GOAL
Copy out lines with the word "pixels" from the material that follows.

SOURCE EXCERPT

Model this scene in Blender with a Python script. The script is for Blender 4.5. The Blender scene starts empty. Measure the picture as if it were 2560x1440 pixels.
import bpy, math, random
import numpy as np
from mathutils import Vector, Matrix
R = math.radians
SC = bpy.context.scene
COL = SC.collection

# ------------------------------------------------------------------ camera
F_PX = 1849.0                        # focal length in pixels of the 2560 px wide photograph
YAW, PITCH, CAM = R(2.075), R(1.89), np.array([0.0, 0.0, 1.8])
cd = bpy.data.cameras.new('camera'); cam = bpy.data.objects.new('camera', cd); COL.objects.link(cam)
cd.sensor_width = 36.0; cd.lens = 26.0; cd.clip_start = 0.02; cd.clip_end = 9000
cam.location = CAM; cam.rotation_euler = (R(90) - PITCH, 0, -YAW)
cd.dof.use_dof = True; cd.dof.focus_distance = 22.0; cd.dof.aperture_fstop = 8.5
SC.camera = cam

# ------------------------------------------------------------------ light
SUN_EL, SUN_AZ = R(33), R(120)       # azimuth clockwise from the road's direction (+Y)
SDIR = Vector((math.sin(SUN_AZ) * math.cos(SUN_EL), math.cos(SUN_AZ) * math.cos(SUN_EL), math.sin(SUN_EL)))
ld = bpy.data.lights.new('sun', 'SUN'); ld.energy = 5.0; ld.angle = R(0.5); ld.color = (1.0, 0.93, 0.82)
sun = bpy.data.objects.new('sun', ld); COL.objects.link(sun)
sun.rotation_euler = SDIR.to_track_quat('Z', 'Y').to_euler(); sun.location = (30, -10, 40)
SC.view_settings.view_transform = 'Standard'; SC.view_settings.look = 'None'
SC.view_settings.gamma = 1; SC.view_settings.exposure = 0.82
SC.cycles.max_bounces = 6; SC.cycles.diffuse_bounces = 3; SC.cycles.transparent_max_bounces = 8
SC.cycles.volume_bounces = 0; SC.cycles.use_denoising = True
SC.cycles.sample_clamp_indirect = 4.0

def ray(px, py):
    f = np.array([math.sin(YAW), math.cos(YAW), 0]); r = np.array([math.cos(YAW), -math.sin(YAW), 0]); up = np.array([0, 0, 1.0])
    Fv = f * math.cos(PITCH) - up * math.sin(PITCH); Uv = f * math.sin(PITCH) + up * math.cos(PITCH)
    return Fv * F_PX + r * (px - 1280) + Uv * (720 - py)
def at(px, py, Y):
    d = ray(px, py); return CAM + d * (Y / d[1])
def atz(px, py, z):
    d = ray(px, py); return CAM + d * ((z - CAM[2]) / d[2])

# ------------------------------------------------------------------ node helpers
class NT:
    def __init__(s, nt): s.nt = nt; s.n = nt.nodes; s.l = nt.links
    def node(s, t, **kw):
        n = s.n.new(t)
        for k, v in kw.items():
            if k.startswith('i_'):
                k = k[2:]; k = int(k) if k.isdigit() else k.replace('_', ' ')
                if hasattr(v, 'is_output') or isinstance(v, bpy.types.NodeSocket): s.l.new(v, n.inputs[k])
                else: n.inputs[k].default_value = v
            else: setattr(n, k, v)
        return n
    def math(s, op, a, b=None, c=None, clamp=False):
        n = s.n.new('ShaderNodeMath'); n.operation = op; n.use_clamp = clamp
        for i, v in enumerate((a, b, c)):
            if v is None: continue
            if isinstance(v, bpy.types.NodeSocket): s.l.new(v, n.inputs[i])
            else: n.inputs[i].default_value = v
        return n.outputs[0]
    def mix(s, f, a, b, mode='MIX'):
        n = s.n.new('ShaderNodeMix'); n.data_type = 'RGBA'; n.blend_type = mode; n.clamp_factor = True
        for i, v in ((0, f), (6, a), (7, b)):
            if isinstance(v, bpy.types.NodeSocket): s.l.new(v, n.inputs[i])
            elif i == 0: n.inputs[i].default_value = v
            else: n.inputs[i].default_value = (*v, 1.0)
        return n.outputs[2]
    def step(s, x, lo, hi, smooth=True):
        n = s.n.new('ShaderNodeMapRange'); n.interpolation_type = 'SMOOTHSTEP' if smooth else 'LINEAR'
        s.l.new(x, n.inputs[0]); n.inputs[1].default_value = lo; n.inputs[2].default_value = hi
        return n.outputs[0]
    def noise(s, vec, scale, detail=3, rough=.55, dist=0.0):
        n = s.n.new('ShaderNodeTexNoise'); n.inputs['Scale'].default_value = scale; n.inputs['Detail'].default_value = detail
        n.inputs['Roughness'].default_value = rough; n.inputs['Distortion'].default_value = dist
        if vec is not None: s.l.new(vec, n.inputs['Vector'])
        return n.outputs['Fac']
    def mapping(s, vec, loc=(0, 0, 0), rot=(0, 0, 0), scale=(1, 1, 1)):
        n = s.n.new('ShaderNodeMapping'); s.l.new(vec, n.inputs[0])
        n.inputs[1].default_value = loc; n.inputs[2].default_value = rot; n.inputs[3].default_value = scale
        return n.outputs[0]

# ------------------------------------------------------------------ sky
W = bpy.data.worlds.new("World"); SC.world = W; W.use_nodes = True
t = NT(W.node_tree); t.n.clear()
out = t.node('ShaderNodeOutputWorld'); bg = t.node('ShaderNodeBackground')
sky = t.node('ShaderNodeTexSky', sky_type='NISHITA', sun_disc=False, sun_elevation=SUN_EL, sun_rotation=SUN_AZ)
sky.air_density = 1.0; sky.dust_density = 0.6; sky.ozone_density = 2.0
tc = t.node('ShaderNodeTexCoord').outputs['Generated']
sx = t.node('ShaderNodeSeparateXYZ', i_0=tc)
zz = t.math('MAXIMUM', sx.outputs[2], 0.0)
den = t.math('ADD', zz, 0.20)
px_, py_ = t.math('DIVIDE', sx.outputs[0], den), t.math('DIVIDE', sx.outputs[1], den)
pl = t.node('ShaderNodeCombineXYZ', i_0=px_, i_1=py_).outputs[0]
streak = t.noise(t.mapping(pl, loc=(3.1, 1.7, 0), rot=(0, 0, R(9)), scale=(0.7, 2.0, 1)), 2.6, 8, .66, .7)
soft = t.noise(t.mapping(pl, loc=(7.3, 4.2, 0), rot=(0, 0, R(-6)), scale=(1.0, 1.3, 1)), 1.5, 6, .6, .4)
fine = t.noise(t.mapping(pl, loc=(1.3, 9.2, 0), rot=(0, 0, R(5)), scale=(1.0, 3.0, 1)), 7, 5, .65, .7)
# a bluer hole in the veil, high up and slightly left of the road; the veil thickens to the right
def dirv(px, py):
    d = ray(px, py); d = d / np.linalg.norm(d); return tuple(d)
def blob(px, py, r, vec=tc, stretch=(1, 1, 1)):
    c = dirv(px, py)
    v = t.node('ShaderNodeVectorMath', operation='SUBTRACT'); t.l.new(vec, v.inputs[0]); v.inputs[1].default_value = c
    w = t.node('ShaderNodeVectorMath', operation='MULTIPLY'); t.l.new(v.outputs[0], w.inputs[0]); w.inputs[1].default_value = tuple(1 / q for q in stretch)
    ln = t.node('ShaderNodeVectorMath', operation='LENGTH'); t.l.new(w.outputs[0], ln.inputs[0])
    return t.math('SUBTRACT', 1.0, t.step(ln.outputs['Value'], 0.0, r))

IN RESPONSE
Model this scene in Blender with a Python script. The script is for Blender 4.5. The Blender scene starts empty. Measure the picture as if it were 2560x1440 pixels.
F_PX = 1849.0                        # focal length in pixels of the 2560 px wide photograph